# Exercise task
Look over the lines below. Report each one that includes the string "part".

# Task data

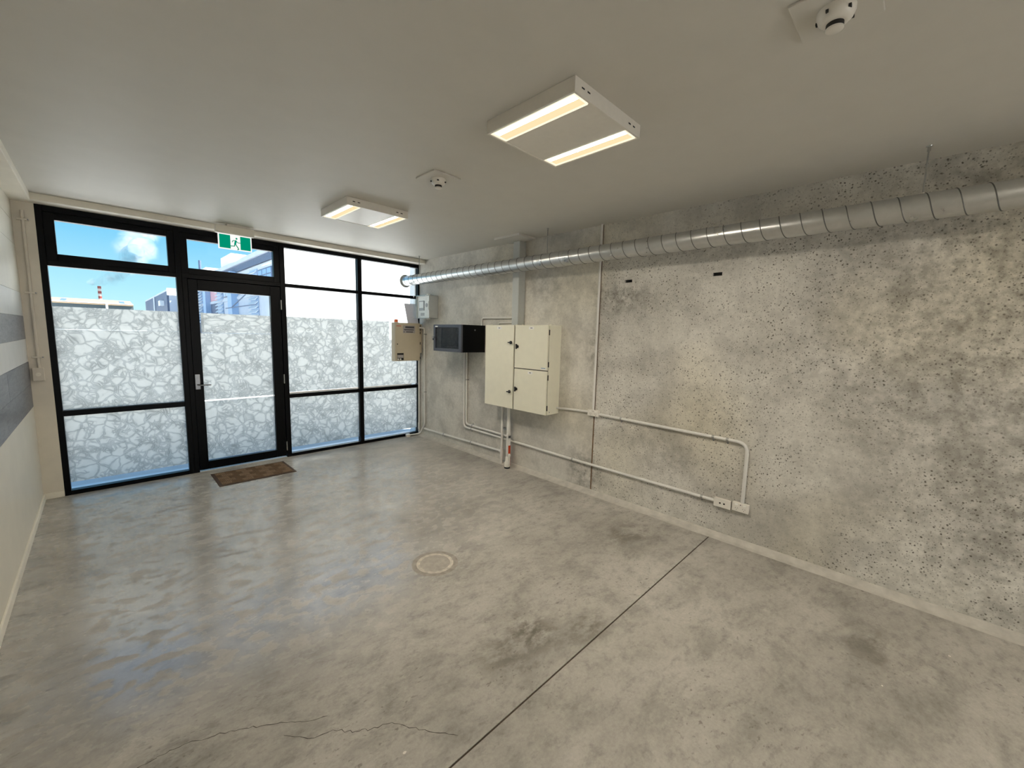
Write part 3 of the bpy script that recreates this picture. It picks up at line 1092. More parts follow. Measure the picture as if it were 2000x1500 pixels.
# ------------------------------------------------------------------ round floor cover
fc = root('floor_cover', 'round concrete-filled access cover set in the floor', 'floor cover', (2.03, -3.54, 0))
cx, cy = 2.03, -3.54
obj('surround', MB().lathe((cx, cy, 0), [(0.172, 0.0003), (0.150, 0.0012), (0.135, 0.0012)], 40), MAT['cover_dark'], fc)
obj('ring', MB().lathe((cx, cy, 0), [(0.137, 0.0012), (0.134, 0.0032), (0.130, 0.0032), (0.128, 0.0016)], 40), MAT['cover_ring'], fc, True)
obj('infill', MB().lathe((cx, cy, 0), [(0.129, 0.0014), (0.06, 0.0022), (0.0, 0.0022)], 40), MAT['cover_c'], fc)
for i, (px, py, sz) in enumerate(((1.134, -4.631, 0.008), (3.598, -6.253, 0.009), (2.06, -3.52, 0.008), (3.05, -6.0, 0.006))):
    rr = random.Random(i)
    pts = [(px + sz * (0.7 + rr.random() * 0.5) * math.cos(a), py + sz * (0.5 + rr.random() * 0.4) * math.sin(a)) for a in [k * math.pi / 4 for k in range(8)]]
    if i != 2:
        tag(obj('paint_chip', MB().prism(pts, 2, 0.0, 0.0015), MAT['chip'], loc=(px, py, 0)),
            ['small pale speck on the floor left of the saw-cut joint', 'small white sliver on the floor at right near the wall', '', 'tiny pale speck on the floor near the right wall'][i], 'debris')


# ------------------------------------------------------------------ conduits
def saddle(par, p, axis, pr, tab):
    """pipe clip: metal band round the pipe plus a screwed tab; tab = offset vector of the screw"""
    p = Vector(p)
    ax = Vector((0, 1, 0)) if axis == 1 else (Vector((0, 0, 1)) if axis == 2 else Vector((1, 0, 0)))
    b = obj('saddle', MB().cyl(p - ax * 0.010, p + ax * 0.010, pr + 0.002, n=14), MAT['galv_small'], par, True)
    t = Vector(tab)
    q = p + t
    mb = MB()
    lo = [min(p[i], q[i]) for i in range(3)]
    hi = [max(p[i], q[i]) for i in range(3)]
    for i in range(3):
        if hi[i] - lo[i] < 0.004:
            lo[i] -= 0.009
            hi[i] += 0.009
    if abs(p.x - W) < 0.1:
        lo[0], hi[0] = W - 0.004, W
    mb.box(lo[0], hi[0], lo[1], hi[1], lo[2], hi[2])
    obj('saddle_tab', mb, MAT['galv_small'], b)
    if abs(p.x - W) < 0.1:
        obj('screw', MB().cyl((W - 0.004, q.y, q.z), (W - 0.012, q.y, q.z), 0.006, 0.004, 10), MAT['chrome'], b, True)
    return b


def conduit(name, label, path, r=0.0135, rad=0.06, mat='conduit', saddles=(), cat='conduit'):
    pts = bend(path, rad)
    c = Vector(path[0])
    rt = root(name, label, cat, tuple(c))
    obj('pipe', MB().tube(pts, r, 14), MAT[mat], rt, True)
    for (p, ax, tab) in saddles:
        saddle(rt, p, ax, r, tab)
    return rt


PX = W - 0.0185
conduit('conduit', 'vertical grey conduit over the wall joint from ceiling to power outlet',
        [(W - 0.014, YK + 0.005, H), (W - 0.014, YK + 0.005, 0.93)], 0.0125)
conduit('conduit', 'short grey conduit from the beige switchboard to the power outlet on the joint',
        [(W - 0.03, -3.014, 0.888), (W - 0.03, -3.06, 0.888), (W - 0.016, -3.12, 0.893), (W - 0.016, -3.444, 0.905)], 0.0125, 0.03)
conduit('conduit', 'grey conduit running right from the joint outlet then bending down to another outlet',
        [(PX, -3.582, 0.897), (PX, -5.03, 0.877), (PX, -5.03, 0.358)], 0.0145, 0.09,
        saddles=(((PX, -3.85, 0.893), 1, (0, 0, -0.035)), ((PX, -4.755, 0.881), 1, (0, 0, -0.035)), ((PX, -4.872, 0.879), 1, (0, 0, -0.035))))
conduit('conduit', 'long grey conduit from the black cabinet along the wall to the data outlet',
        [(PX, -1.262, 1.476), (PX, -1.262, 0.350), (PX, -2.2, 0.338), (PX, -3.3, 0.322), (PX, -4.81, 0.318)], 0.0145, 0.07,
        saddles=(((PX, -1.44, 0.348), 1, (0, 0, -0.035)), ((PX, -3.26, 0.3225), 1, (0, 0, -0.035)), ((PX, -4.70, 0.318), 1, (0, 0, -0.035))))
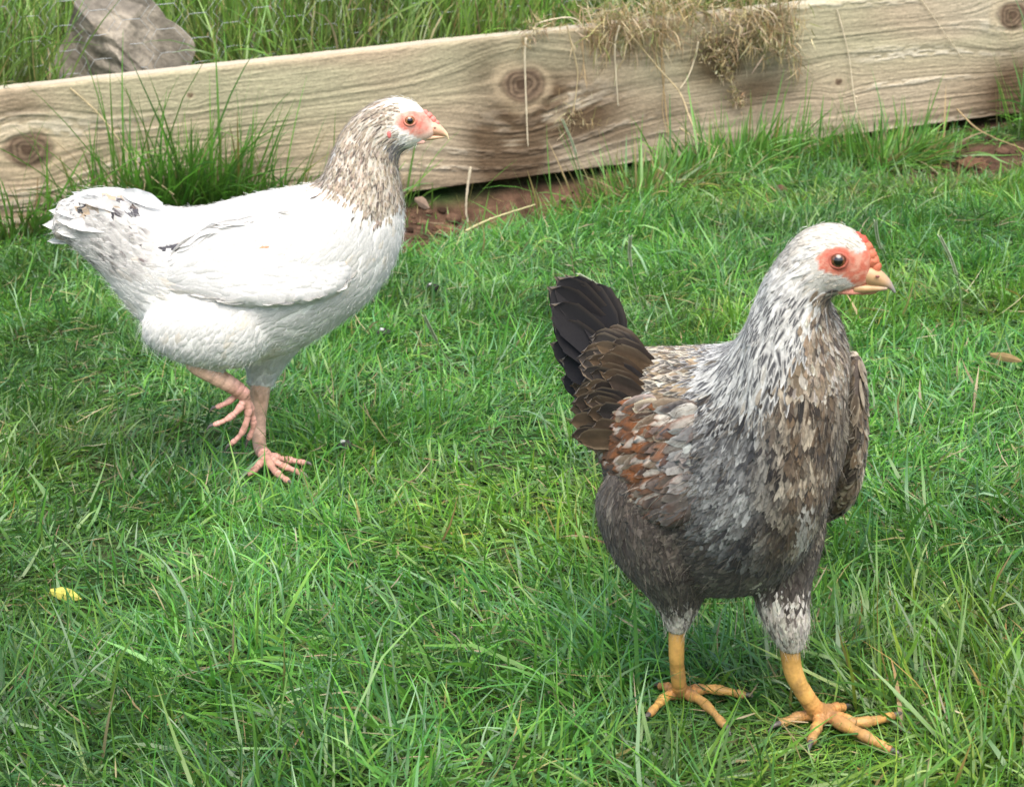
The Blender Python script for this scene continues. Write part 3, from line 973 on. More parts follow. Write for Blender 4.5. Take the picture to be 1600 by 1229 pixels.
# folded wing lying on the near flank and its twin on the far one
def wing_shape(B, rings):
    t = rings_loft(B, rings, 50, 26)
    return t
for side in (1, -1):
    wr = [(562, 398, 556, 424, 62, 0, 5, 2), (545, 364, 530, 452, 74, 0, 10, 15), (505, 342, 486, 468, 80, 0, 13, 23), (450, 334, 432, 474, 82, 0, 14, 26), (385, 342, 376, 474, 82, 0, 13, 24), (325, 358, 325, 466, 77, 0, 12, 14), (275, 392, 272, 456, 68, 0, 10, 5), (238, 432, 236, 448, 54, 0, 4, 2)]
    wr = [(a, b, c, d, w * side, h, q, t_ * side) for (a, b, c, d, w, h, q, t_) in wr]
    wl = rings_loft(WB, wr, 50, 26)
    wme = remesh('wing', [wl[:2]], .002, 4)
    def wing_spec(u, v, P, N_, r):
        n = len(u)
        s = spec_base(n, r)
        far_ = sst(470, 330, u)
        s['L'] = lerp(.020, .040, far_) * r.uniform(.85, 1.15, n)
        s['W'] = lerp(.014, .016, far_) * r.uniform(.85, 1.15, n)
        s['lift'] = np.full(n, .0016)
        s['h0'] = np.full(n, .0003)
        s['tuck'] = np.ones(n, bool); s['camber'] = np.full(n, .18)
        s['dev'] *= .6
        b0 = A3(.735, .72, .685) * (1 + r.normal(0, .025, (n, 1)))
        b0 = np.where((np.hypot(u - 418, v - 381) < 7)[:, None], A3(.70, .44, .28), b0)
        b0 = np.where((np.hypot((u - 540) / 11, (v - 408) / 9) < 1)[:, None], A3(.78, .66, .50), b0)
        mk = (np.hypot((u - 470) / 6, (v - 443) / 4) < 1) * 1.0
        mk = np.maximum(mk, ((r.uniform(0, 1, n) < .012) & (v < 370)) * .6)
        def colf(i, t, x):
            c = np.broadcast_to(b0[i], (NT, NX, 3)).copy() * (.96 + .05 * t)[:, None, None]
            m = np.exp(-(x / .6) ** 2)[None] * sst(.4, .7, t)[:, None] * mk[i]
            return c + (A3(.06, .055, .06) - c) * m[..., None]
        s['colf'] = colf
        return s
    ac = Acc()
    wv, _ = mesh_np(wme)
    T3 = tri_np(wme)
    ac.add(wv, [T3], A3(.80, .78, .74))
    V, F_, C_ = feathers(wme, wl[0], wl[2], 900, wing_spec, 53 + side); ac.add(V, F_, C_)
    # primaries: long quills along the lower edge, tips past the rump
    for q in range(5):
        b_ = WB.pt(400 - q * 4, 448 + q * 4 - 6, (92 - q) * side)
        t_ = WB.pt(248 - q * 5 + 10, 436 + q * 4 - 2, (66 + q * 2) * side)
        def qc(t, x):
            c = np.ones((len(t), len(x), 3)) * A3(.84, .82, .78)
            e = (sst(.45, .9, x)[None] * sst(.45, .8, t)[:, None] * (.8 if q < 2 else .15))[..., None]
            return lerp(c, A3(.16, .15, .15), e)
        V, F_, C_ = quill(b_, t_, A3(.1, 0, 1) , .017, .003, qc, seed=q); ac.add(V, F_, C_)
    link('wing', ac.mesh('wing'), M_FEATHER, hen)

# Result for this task
Write part 3 of the bpy script that recreates this picture. It picks up at line 1092. More parts follow. Measure the picture as if it were 2000x1500 pixels.
The Blender Python script for this scene continues. Write part 3, from line 973 on. More parts follow. Write for Blender 4.5. Take the picture to be 1600 by 1229 pixels.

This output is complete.